Extracted material:
= = = = =

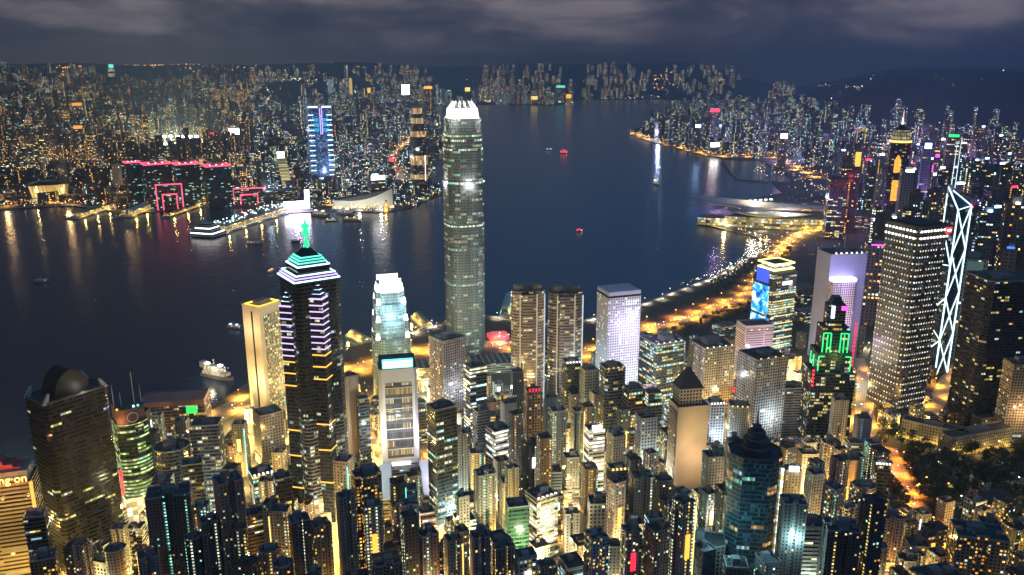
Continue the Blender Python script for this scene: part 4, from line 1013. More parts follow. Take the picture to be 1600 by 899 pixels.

= = = = =

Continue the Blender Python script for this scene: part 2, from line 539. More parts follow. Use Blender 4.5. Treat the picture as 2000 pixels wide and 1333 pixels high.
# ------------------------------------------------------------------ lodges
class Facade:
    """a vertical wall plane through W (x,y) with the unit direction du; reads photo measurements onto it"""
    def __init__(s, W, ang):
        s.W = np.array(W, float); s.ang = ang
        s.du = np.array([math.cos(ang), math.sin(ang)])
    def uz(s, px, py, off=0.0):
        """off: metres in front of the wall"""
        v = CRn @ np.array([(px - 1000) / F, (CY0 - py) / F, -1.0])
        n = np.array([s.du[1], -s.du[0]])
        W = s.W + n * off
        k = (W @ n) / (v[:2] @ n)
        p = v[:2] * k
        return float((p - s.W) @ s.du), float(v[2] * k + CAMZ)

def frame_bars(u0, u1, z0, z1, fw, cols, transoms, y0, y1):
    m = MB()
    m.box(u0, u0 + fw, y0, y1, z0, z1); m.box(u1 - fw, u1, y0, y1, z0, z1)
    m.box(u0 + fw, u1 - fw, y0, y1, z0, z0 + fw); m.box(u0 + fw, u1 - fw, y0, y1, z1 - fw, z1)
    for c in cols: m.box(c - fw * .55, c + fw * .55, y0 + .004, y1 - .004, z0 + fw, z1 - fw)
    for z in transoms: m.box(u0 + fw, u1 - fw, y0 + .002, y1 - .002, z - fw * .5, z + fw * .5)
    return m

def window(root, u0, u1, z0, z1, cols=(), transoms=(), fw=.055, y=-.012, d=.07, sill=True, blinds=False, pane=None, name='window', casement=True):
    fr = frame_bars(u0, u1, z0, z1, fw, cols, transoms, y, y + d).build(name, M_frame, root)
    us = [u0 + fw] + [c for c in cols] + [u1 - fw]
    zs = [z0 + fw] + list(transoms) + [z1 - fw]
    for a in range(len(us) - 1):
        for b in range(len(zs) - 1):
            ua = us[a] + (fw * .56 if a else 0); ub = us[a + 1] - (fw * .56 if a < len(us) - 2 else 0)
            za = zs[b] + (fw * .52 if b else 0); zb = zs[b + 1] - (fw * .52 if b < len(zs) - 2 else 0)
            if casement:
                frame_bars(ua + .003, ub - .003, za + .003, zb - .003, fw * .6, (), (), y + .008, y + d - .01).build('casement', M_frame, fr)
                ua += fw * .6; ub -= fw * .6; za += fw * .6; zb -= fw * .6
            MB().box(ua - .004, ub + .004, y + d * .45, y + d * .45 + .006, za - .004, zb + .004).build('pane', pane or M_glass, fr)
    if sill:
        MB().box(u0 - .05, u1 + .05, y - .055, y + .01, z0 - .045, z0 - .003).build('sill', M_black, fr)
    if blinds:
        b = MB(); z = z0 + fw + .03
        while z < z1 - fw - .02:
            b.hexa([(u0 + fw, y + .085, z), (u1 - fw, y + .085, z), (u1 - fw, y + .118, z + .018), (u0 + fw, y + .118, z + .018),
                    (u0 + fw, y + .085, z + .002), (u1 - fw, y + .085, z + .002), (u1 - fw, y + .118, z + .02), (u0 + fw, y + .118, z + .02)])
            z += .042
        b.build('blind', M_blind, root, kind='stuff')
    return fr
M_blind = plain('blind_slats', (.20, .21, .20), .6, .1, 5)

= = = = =

Using the records above, find and show each line with the string "Blender".

Response below:
Continue the Blender Python script for this scene: part 4, from line 1013. More parts follow. Take the picture to be 1600 by 899 pixels.
Continue the Blender Python script for this scene: part 2, from line 539. More parts follow. Use Blender 4.5. Treat the picture as 2000 pixels wide and 1333 pixels high.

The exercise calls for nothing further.